The sole evidence in the FORM concerning Applicant's 1995 arrest is contained in Applicant's 11 February 2004 signed, sworn statement to an agent of the Defense Security Service (DSS). In it, Applicant describes how he stopped payment on a check paid to a travel agent when the promised amenities were not provided. No where in the FORM is the alleged "bad check" offense defined nor is there any evidence contradicting Applicant's rendition of the facts. So-called bad check offenses typically require an intent to defraud. There is no evidence Applicant had such an intent and none can be inferred from the information available. Therefore, I find for Applicant on ¶ 1.a.
In ¶ 1.b of the SOR, DOHA alleged Applicant was arrested for and "charged with False Statement to a Police Officer." Applicant admits he was so arrested and charged. But that does not establish he committed a criminal offense. Neither the SOR nor the charging document state which statement or report is false or how it is false. Thus, in the absence of a conviction, I am unable to determine Applicant actually committed the criminal offense alleged. I find for Applicant on ¶ 1.b.
The evidence is sufficient to conclude the Government met it's burden of establishing Applicant engaged in criminal conduct by assaulting his 15-year-old son. Applicant's son claimed Applicant grabbed him by the neck and slammed his face into the floor. The police observed physical injuries consistent with the son's statement. Although Applicant sees the evidence differently-he believes he was just trying to control his son-Applicant failed to convince me the evidence supports his version of the incident as opposed to that of his son. DC E2.A10.1.2.1 applies.
An applicant may mitigate criminal conduct by showing the criminal behavior was not recent (MC E2.A10.1.3.1), the crime was an isolated incident (MC E2.A10.1.3.2), he was pressured into committing the act and those pressures are no longer present (MC E2.A10.1.3.3), the factors leading to the violation are not likely to recur (MC E2.A10.1.3.4), and there is clear evidence of successful rehabilitation (MC E2.A10.1.3.6). The offense occurred less than three years ago. The crime is not an isolated incident-Applicant deliberately falsified his SCA. (2) See Discussion, Guideline E. Applicant presented no evidence from which I can determine the factors leading to the violation are not likely to recur or there is clear evidence of successful rehabilitation. I find against Applicant on ¶ 1.c.
Guideline E-Personal Conduct
In the SOR, DOHA alleged Applicant deliberately falsified material facts on his SCA by failing to acknowledge he had been arrested for and charged with making a false statement to a police officer. ¶ 2.a.
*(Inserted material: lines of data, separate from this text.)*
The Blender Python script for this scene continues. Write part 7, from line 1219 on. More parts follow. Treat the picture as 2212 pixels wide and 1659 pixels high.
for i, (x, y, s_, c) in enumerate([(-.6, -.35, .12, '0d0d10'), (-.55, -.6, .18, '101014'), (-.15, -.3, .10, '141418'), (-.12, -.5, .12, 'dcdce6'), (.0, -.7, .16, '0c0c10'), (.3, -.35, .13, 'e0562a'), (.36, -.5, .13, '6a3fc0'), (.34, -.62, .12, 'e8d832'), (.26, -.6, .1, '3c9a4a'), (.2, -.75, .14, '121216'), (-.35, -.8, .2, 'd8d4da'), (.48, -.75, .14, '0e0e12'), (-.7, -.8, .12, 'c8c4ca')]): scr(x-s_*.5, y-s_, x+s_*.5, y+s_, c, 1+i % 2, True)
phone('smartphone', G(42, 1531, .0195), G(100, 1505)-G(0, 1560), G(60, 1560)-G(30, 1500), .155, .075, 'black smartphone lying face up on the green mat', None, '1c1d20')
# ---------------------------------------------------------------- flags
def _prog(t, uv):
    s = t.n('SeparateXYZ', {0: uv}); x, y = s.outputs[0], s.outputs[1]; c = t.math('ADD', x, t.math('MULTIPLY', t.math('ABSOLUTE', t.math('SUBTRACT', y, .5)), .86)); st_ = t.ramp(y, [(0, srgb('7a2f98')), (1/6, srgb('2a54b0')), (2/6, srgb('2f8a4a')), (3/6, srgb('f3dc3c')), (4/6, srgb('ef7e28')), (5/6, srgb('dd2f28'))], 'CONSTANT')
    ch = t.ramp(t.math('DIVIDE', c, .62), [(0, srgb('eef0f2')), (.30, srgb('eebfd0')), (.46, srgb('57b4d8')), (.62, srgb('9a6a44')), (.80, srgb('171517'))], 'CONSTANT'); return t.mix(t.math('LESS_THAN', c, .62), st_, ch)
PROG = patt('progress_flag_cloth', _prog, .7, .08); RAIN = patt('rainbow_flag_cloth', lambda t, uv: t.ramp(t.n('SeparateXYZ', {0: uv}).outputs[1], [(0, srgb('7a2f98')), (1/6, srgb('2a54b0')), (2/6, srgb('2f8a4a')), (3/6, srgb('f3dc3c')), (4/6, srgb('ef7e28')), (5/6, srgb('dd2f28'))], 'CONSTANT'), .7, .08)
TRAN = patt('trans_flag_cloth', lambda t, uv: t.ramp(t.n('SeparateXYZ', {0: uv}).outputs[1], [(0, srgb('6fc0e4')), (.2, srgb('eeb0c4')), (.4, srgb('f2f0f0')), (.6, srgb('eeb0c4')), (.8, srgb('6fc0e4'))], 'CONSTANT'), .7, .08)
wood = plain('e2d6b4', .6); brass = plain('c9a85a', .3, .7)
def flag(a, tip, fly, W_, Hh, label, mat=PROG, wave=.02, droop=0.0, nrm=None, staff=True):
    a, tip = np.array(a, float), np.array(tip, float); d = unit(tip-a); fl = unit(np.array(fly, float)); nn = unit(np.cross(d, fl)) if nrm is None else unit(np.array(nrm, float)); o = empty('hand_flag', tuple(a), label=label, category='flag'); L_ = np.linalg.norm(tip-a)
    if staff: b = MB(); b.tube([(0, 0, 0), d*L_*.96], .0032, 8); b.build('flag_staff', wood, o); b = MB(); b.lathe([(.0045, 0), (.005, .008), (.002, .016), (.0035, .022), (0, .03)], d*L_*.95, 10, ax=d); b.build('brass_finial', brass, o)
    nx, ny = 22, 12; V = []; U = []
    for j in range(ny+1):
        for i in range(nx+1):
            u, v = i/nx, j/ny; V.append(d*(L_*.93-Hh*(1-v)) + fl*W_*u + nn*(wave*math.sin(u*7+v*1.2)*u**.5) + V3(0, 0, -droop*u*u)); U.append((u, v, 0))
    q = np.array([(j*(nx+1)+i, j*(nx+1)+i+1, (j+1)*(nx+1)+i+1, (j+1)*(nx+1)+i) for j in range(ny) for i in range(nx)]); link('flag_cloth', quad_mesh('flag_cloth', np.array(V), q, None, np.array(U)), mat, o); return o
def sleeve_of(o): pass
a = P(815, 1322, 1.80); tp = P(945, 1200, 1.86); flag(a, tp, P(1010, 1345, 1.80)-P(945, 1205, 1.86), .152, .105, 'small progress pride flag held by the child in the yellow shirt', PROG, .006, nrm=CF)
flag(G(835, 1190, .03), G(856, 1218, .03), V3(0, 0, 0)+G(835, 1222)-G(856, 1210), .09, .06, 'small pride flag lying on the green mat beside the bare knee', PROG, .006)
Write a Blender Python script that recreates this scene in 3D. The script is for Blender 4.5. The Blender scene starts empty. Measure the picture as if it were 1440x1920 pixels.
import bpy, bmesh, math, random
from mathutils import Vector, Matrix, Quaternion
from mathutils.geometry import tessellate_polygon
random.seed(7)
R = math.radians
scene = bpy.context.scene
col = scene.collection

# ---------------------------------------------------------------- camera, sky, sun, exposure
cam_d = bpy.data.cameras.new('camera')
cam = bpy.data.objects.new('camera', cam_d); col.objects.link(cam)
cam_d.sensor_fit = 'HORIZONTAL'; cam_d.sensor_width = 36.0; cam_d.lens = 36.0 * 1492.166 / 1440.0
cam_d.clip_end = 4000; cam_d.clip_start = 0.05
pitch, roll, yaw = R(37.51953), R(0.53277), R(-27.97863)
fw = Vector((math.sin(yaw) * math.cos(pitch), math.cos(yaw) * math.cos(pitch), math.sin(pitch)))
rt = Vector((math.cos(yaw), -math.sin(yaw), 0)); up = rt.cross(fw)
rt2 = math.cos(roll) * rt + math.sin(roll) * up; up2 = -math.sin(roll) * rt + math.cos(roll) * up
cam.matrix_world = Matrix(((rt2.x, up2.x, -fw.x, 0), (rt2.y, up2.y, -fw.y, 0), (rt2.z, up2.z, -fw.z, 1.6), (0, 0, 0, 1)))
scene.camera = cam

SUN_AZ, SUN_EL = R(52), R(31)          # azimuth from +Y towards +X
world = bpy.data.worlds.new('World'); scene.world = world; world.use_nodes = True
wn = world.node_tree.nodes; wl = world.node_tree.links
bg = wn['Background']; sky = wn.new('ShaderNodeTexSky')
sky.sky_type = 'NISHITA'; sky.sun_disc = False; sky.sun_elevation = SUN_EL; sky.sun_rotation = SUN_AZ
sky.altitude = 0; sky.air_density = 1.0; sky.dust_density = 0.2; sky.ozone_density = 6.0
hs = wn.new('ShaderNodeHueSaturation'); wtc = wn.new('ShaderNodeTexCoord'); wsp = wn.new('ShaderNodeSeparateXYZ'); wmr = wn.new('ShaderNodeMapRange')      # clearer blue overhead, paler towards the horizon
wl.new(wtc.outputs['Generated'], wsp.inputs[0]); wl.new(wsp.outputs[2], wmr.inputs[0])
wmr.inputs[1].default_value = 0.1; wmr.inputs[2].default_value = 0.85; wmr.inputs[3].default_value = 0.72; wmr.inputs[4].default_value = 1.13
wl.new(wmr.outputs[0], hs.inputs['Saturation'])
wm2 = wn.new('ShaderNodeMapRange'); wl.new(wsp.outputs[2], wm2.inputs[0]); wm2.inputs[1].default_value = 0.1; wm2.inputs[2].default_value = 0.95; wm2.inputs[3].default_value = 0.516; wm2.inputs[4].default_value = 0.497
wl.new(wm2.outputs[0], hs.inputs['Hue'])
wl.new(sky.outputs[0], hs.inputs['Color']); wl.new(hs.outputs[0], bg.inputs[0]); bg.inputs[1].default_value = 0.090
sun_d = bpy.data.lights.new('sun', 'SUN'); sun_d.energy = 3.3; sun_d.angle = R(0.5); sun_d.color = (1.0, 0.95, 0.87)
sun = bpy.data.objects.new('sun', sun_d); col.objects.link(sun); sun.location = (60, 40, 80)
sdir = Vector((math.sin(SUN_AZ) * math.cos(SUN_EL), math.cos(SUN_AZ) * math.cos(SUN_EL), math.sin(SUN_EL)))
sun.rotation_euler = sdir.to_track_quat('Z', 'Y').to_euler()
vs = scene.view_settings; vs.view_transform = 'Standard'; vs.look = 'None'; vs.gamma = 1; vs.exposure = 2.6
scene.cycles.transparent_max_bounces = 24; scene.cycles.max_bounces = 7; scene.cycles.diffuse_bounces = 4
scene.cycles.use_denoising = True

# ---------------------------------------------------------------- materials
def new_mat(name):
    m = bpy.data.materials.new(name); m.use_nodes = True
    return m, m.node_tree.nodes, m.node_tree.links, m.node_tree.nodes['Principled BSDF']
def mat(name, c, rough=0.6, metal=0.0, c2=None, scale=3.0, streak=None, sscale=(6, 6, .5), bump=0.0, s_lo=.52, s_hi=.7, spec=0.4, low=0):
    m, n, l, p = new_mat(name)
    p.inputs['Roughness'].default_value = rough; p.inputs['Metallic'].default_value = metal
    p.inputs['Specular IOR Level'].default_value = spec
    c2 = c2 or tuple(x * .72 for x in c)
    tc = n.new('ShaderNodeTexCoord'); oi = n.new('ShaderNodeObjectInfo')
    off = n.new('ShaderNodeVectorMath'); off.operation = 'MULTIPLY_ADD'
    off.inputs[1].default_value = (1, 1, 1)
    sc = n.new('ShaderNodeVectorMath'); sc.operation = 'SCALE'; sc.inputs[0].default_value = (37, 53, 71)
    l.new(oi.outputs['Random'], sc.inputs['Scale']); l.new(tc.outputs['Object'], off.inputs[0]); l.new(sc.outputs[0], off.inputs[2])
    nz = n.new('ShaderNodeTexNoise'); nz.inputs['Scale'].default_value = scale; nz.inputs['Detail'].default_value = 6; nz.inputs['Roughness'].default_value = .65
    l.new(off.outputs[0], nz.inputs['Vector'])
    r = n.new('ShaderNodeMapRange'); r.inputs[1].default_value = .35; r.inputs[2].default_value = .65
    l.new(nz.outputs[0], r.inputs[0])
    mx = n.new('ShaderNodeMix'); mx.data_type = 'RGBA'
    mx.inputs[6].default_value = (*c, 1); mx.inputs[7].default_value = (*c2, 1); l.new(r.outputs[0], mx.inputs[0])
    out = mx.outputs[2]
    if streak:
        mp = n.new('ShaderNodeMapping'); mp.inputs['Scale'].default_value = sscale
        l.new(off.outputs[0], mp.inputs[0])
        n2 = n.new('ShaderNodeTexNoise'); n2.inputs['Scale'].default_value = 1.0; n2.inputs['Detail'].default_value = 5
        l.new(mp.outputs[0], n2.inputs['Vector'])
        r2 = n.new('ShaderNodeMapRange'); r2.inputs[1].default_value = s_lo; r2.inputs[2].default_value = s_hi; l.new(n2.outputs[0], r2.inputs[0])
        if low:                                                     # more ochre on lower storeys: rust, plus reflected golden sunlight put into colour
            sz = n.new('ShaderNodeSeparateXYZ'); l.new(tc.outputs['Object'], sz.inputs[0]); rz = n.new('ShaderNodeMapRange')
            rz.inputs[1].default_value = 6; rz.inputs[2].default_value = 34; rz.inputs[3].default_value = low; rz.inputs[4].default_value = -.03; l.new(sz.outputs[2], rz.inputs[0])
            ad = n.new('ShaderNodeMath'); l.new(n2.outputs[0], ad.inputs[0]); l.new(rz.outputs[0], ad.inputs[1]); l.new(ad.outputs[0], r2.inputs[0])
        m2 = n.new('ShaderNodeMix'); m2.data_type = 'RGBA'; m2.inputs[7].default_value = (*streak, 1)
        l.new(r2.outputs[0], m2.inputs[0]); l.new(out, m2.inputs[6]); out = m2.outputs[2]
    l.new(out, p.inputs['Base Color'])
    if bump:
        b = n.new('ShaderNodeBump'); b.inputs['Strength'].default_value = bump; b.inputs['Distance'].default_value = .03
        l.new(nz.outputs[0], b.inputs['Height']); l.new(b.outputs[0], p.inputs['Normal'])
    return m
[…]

Applicant denied the allegation and provided an explanation. Conduct involving questionable judgment, untrustworthiness, unreliability, lack of candor, dishonesty, or unwillingness to comply with rules and regulations could indicate the applicant may not properly safeguard classified information. Directive ¶ E2.A5.1.1.
The deliberate omission of relevant and material facts from any SCA is a security concern and may be disqualifying. DC E2.A5.1.2.2. Information is material if it would affect a final agency decision or, if incorrect, would impede a thorough and complete investigation of an applicant's background. ISCR Case No. 01-06870, 2002 WL 32114535 (App. Bd. Sep. 13, 2002). An applicant's criminal history is a matter that could affect a final agency decision on whether to grant the applicant a clearance and his failure to disclose it would impede a thorough investigation of the applicant's background.
Applicant asserts he failed to indicate his arrest for making a false statement to a police officer because he thought it was no longer in his record and he did not read the question thoroughly. Answer; Item 9 at 2. After carefully reviewing all of the evidence, I conclude Applicant deliberately omitted his 2000 arrest from his SCA. It would be unreasonable to conclude that, when he completed the SCA, Applicant forgot both his employment with the restaurant and his arrest for making a false statement to a police officer during his employment at the restaurant. I carefully reviewed all the evidence and conclude none of the mitigating conditions apply. I find against Applicant on ¶ 2.
FORMAL FINDINGS
The following are my conclusions as to each allegation in the SOR:
Paragraph 1. Guideline J: AGAINST APPLICANT
Subparagraph 1.a: For Applicant
Subparagraph 1.b: For Applicant
Subparagraph 1.c: Against Applicant
Paragraph 2. Guideline E: AGAINST APPLICANT
Subparagraph 2.a: Against Applicant
DECISION
In light of all of the circumstances in this case, it is not clearly consistent with the national interest to grant or continue a security clearance for Applicant. Clearance is denied.
James A. Young
Administrative Judge
1. A stet is a method of placing an indictment in a state of suspended animation. It may be brought out of that state by either the prosecution or the defense. It is
neither an acquittal nor a dismissal. 2. I considered Applicant's deliberate omission from his SCA only in assessing the applicability of the mitigating conditions.